Profesor pada sebuah Perguruan Tinggi merupakan motor penggerak transformasi dan pengembangan IPTEKS (Ilmu Pengetahuan Teknologi dan Seni) dan mencerminkan salah satu tingkat kemajuan dan wibawa perguruan tinggi. Karya ilmiah berupa jurnal internasional merupakan salah satu indikator pelaksanaan peran tersebut. Berdasarkan data Dirjen Sumber Daya Iptek Dikti, total profesor di Indonesia mencapai 5.463 orang, namun lolos publikasi ilmiah sesuai Permenristekdikti Nomor 20 Tahun 2017 hanya 1.551 orang. Kemristekdikti mengungkapkan lebih dari 60% jurnal internasional yang mengambil lokasi riset di Indonesia ditulis peneliti asing, bahkan lebih merisaukan bahwa hanya sekitar 10% jurnal internasional tentang Indonesia yang ditulis peneliti lokal. Dengan alasan tersebutlah pemerintah mengeluarkan kebijakan pemberhentian tunjangan kehormatan bagi profesor yang tidak aktif melakukan publikasi di jurnal internasional dengan tenggang waktu hingga November 2019.
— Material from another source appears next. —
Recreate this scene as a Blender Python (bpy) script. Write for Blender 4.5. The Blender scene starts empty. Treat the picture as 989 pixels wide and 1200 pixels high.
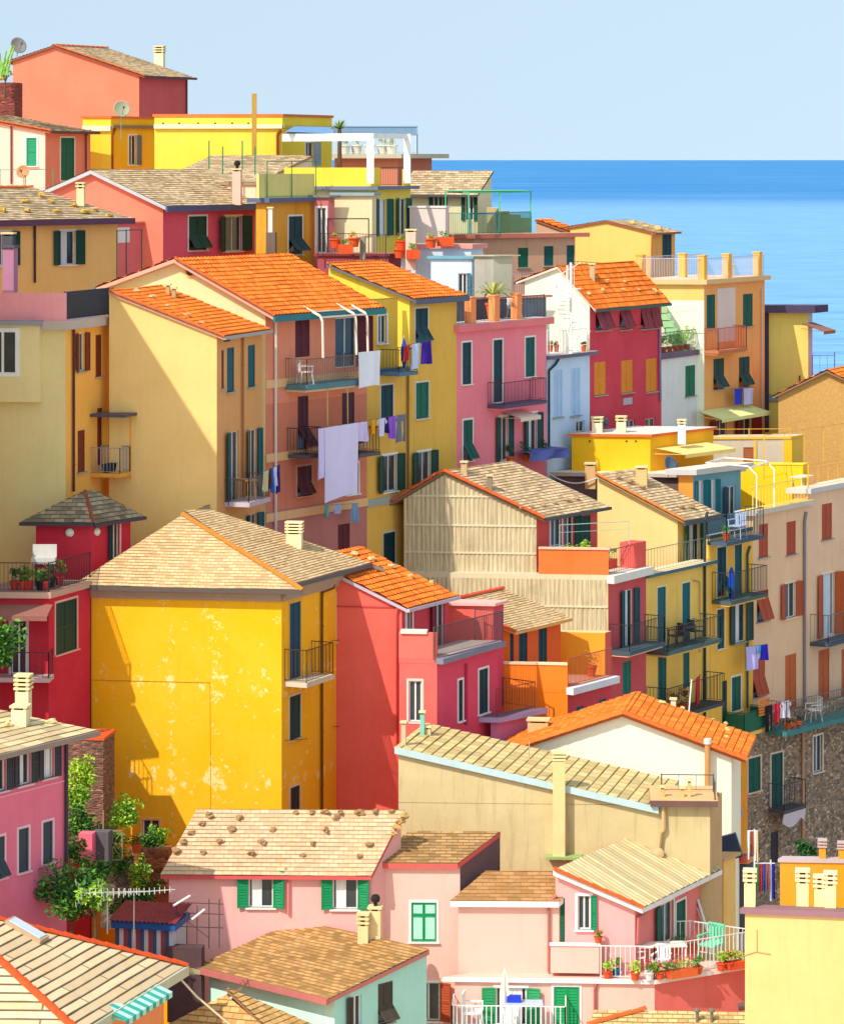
import bpy, bmesh, math, random
from mathutils import Vector, Matrix, noise
random.seed(11)
scn = bpy.context.scene
COL = scn.collection
# ---------------------------------------------------------------- camera, light, exposure
FOC, CX, HY, CZ = 3850.0, 494.5, 187.0, 60.0      # focal length and horizon of the photograph in pixels, eye height in metres
cam = bpy.data.cameras.new('camera'); camo = bpy.data.objects.new('camera', cam); COL.objects.link(camo)
camo.location = (0, 0, CZ); camo.rotation_euler = (math.pi/2, 0, 0)
cam.sensor_fit = 'HORIZONTAL'; cam.sensor_width = 36; cam.lens = FOC/989*36
cam.shift_y = -(600-HY)/989; cam.clip_start = 1; cam.clip_end = 1e6
scn.camera = camo
SUN_AZ, SUN_EL = 40.0, 45.0      # degrees left of straight behind the camera, height
wd = bpy.data.worlds.new('World'); scn.world = wd; wd.use_nodes = True
nt = wd.node_tree; bg = nt.nodes['Background']
sky = nt.nodes.new('ShaderNodeTexSky'); sky.sky_type = 'NISHITA'; sky.sun_disc = False
sky.sun_elevation = math.radians(SUN_EL); sky.sun_rotation = math.radians(180+SUN_AZ)
sky.altitude = 60; sky.air_density = 1.0; sky.dust_density = 0.6; sky.ozone_density = 0.3
tcw = nt.nodes.new('ShaderNodeTexCoord'); sx = nt.nodes.new('ShaderNodeSeparateXYZ'); nt.links.new(tcw.outputs['Generated'], sx.inputs[0])
ma = nt.nodes.new('ShaderNodeMath'); ma.operation = 'MULTIPLY_ADD'; nt.links.new(sx.outputs[2], ma.inputs[0]); ma.inputs[1].default_value = .2; ma.inputs[2].default_value = .33
cb = nt.nodes.new('ShaderNodeCombineXYZ'); nt.links.new(sx.outputs[0], cb.inputs[0]); nt.links.new(sx.outputs[1], cb.inputs[1]); nt.links.new(ma.outputs[0], cb.inputs[2])
nt.links.new(cb.outputs[0], sky.inputs[0])      # the hazy band at the horizon is skipped: the photograph's sky stays blue down to the sea
hs = nt.nodes.new('ShaderNodeHueSaturation'); hs.inputs['Saturation'].default_value = .75; nt.links.new(sky.outputs[0], hs.inputs['Color'])
tn = nt.nodes.new('ShaderNodeMix'); tn.data_type = 'RGBA'; tn.blend_type = 'MULTIPLY'; tn.inputs[0].default_value = 1; tn.inputs[7].default_value = (1.09, 1.09, .94, 1); nt.links.new(hs.outputs[0], tn.inputs[6]); nt.links.new(tn.outputs[2], bg.inputs[0]); bg.inputs[1].default_value = 0.15
sun = bpy.data.lights.new('sun', 'SUN'); suno = bpy.data.objects.new('sun', sun); COL.objects.link(suno)
sun.energy = 2.75; sun.angle = math.radians(0.53); sun.color = (1.0, 0.93, 0.82)
suno.rotation_euler = (math.radians(90-SUN_EL), 0, math.radians(-SUN_AZ))
scn.view_settings.view_transform = 'Standard'; scn.view_settings.look = 'None'
scn.view_settings.exposure = 0.68; scn.view_settings.gamma = 1
# ---------------------------------------------------------------- helpers
V = Vector
def P(px, py, d): return V(((px-CX)*d/FOC, d, CZ-(py-HY)*d/FOC))
def PZ(px, py, z): return P(px, py, (CZ-z)*FOC/(py-HY))
def ZZ(py, d): return CZ-(py-HY)*d/FOC
def lin(c, k=1.0):
    return tuple(min(1, k*((x/255)/12.92 if x/255 <= .04045 else ((x/255+.055)/1.055)**2.4)) for x in c)
def terr(x, y):
    ks = [(60, 20), (90, 24), (105, 25), (122, 26), (142, 28), (152, 36), (165, 45), (185, 44), (240, 2), (300, -8)]
    z = ks[-1][1]
    if y <= ks[0][0]: z = ks[0][1]
    else:
        for (a, b), (c, e) in zip(ks, ks[1:]):
            if a <= y <= c: z = b+(e-b)*(y-a)/(c-a); break
    z += noise.noise(V((x*.05, y*.05, 0)))*1.0
    if y > 120 and x > 12: z -= min(60, (x-12)*.35+(max(0, x-22))*1.5)
    if y > 120 and x < -12: z += min(8, (-x-12)*.3)*max(0, min(1, (190-y)/40))
    return z
MATS = {}
def nmat(name):
    m = bpy.data.materials.new(name); m.use_nodes = True
    return m, m.node_tree, m.node_tree.nodes['Principled BSDF']
def ramp(nt, src, stops):
    r = nt.nodes.new('ShaderNodeValToRGB'); e = r.color_ramp.elements
    e[0].position, e[0].color = stops[0][0], (*stops[0][1], 1)
    e[1].position, e[1].color = stops[-1][0], (*stops[-1][1], 1)
    for p, c in stops[1:-1]:
        x = e.new(p); x.color = (*c, 1)
    nt.links.new(src, r.inputs[0]); return r.outputs[0]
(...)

Profesor adalah jabatan fungsional, bukan gelar akademis dan merupakan jabatan akademik tertinggi dalam dunia pendidikan tinggi khususnya bagi akademisi. Seorang dosen agar segera dapat mencapai puncak karier tertinggi yakni profesor dituntut untuk produktif dan bisa melakukan penelitian ilmiah berkuailtas, sekaligus terampil dalam menulis. Jabatan akademik profesor tentu bukanlah perkara mudah, sehingga jabatan profesor tidaklah cukup hanya karena berhasil dalam suatu jabatan birokrasi melainkan memiliki dedikasi tinggi terhadap ilmu pengetahuan.
Jabatan profesor dicapai setelah dosen melalui tahap pencapaian angka kredit secara berjenjang dari jabatan fungsional akademik Asisten Ahli, Lektor, Lektor Kepala dan Profesor/guru besar (nilai kum minimal 850). Dari Lektor Kepala ke profesor melalui beberapa syarat, yakni, memiliki pengalaman kerja sebagai dosen tetap paling singkat 10 tahun; berpendidikan S3; paling singkat 3 tahun setelah memperoleh ijazah doktor (S3); paling singkat 2 tahun menduduki jabatan Lektor Kepala; telah memenuhi angka kredit; memiliki karya ilmiah yang dipulikasikan dalam jurnal ilmiah internasional bereputasi sebagai penulis pertama; dan memiliki kinerja, integritas, etika tata krama, serta tanggung jawab.
Penyebutan profesor sebagai gelar memang dimungkinkan untuk profesor kehormatan (honorary professor-HP). Beberapa perguruan tinggi di luar negeri memberi gelar HP pada orang-orang terkenal seperti artis, atlet, dan orang-orang yang punya pencapaian istimewa lainnya, meskipun untuk mendapat gelar tersebut mereka tidak melakukan pekerjaan akademik di universitas yang memberikannya.
Pada Permendikbud Nomor 40 tahun 2012 menyebut bahwa menteri dapat menetapkan seseorang yang memiliki keahlian dengan prestasi luar biasa untuk diangkat sebagai Profesor Tidak Tetap pada perguruan tinggi berdasarkan pertimbangan Dirjendikti. Profesor tidak tetap tersebut berstatus dosen tidak tetap, tidak dituntut untuk kerja penuh waktu, tidak ada beban kerja dosen, tidak ada tunjangan dan tidak ada batas pensiunnya. Dengan demikian menjadi kewajiban bagi perguruan tinggi pengusul untuk memanfaatkan guru besar tidak tetap itu sehingga dapat mengembangkan kebiasaan yang tidak terstruktur (tacit knowledge) menjadi pengetahuan yang terstruktur (explicit knowledge).